28thAugust Day 2, Kili reveals herself and First Taste of Altitude Sickness.
Altitude: Start at Machame Camp @ 2980m, ie 538mmHg of O2, 71% O2 available at Sea Level, My SPO2: 94%
Finish at Shira Camp @ 3840m, ie 485mmHg of O2, 64% O2 available at Sea Level, My SPO2: 91%
Max Altitude Reached: 3905m with my exercising SPO2: 87%
Distance walked: 6 km
Total time: 6 hrs 23 mins with stops
I had a relatively poor sleep as woke at 3am feeling slightly nauseas, but wasn’t sure if it was the altitude or the side effect of the doxycycline anti-malarials. But the feeling passed after half an hour. We rose at 6 am, had a wash and I had an interesting and energetic visit to the long drop. The door didn’t shut so holding it shut while squatting and the door swung backwards & forwards mid-squat made for a good quadriceps exercise first thing in the morning. After breakfast and we set off at 08:37 – not bad for us! Only half an hour late.
I was on doxycycline as an anti-malaria prophylactic. There are a large number of malarial prophylactics on the market and choosing the right one for depends on a large number of factors. The best one for my trip was Malarone, but it is approx. A$7 per tablet in Australia so prohibitively expensive. Also in Australia it is only licensed for 30 days use so as I was going for 4 months it was not an option. Another possibility was Larium but this has common psychotic side effects and you can’t dive whilst on it so that ruled that out. I chose doxycycline, which is an anti-biotic, often used for acne, but is also, a malaria prophylactic. It’s cheap and you can take it for up to 2 years. Unfortunately it has the side effects of intestinal upset/ nausea and skin hypersensitivity to light. Time would tell if I suffered from these. I had wanted to take the anti-malarial I took wen I lived in Zimbabwe – Deltaprim but it is not licensed outside Southern Africa after 1 death from an overdose. I thought to myself I may change my meds whilst in Africa but time would tell. Some people had suggested not taking any prophylactics and just treatingthe malaria if you get it. To me this is naïve madness! Firstly I didn’t want to ruin my holiday by catching malaria and secondly; malaria is commonly for life – you get relapses regularly. So this was not an option for me. NB Later I found that Malarone was radially available in Nairobi and worked out at A$3 for 12 tablets – much cheaper than Aussie. Maybe the best option to wait to buy your anti-malarials in Kenya. If you want more info then click here.
Our climb followed a well-worn path, increasingly rocky and onwards and upwards. Initially we were climbing through the clouds although it was relatively warm as long as we kept moving. There were plenty of other groups on the climb and we yo-yoed past each other, all the time with porters racing past us carrying ridiculous loads. Gradually as we got higher the cloud got thinner and thinner and suddenly Kili revealed herself. Kili is big. Very big! And although Kili is magnificent, she looked intimidating. What had I let myself in for?
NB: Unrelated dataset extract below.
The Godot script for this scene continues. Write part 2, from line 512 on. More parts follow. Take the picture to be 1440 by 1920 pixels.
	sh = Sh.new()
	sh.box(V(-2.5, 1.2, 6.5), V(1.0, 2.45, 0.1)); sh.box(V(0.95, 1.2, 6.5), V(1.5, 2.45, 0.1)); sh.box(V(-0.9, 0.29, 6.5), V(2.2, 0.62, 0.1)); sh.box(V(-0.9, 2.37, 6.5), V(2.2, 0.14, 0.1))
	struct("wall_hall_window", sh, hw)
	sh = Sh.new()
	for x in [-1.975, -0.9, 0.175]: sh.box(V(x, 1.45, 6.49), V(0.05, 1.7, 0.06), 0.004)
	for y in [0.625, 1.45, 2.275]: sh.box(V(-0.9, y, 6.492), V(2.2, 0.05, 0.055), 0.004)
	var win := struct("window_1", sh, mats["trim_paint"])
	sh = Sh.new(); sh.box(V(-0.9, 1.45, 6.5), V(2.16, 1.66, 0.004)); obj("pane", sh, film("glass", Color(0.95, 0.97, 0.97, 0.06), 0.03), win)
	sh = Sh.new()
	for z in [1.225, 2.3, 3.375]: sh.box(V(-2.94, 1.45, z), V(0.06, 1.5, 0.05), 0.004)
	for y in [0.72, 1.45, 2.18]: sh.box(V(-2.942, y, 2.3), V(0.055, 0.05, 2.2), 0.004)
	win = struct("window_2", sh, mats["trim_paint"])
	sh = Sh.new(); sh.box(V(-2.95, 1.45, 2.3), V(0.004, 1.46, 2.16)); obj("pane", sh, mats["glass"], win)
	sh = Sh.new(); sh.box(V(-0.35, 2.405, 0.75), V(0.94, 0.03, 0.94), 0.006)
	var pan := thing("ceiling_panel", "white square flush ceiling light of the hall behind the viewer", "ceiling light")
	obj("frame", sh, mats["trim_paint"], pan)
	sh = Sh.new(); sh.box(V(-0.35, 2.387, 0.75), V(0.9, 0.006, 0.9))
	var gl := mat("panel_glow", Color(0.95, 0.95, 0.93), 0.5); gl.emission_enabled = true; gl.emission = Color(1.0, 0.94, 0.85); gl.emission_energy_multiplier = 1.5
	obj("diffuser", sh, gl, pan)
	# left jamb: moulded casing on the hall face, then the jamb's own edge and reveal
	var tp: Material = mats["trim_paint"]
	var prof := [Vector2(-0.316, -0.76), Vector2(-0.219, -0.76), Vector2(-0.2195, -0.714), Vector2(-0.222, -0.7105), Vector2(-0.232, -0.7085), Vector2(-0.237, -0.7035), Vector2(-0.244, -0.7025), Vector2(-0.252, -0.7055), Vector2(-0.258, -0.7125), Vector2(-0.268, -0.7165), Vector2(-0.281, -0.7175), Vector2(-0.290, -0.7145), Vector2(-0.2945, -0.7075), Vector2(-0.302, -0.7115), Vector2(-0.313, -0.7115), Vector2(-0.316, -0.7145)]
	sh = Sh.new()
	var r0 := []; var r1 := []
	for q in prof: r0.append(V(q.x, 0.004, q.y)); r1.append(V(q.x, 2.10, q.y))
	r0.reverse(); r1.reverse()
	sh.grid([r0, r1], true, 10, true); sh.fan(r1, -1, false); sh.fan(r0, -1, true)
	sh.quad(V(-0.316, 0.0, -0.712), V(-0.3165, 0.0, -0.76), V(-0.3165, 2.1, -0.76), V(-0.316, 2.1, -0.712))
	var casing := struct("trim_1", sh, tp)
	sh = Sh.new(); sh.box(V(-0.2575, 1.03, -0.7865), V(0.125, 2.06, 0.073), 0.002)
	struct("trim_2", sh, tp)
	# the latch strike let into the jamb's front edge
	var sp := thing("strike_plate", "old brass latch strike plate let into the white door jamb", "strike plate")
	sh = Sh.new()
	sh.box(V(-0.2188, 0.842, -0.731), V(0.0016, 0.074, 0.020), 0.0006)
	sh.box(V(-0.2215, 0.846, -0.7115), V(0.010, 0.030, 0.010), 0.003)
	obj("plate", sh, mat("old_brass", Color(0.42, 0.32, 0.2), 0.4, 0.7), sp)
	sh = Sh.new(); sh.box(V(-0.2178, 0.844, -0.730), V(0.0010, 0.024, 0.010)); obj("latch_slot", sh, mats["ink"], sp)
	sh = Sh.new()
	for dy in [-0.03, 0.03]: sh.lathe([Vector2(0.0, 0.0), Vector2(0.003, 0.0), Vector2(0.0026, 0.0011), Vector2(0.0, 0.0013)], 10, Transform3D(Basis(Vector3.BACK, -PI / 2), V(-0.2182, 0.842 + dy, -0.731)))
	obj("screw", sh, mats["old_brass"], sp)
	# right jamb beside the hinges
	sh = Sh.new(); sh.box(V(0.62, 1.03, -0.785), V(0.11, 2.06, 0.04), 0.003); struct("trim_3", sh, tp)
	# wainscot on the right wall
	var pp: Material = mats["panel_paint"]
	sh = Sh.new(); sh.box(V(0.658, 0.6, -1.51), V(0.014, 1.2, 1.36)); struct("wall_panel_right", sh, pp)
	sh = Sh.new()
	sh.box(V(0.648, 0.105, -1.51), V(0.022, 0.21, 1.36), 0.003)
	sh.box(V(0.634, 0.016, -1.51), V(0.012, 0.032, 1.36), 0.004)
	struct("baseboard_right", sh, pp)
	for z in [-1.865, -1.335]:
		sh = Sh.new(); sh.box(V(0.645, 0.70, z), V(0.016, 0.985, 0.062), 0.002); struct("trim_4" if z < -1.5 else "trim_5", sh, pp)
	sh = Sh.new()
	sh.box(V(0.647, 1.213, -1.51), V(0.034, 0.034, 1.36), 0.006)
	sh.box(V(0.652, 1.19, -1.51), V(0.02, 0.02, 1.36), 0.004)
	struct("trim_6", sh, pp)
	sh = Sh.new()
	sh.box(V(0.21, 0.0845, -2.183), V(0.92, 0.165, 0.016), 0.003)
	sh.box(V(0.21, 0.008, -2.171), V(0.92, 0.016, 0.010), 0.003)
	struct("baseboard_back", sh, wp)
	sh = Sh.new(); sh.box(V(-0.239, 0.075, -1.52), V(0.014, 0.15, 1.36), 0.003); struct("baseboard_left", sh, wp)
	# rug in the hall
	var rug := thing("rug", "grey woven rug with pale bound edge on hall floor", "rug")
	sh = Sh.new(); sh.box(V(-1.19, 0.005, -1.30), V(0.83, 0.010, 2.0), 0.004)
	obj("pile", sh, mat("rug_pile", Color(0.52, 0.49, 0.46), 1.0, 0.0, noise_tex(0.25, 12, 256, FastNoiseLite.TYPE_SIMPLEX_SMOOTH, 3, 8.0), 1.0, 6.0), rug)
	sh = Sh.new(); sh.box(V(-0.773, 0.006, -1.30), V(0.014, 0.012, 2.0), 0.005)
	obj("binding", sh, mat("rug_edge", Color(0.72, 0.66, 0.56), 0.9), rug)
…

We had all carried our packed lunch and stopped at a fantastic viewpoint for lunch. There were plenty of ravens around keen to help us with our lunch. Lunch consisted of fried chicken, sandwiches, fruit, fruit juice and peanuts. It was filling and full over energy for our climb. We set off again after lunch but within 5 minutes I was feeling horrendous. Nausea, headache and generally unwell. Was it altitude or lunch? I felt slightly unco-ordinated too. I dropped my camera whilst putting it away; it landed on a rock, but luckily on the battery case so survived without any damage. I was thinking if this is how altitude sickness is and I am only at 3700m I am in for a rough ride.
However, after half an hour the rough feeling past and I felt good! As we got higher and higher the views got better and better. We were above the clouds and the vistas were stunning. You could stop every minute of climbing for a better picture of another stunning landscape. We got to our max altitude of the day at 3905m before a slight descent to our camp for the night – Shira Camp 2. It was a beautiful location with views south to Mt Meru, which is near Arusha, South West over Mt. Shira and extinct volcano and northwards to Kili herself. We had some time to relax but now we had stopped walking and we were at altitude we could all feel the cold, make worse by a strong wind. After a little rest we all went for a small walk up to Shira cave for a photo and to expose us to a little more altitude. We all washed, and toileted before an excellent dinner. Richard was feeling a little sick and didn’t eat too much. The rest of us weren’t too bad, apart from the regular “Diamox breaks”. I took a few more sunset pics and star pics. I tried to do a time lapse of the Milky Way, which worked out ok, but I only took 20 shots as I was worried that I would not have enough camera batteries for the trip. This was even though I had taken a Goal Zero Nomad 7 solar charger to try and keep my batteries charged whilst up the mountain. I had it fixed to the back of my rucksack so it would charge on the way. It was a fairly early night and I was soon asleep.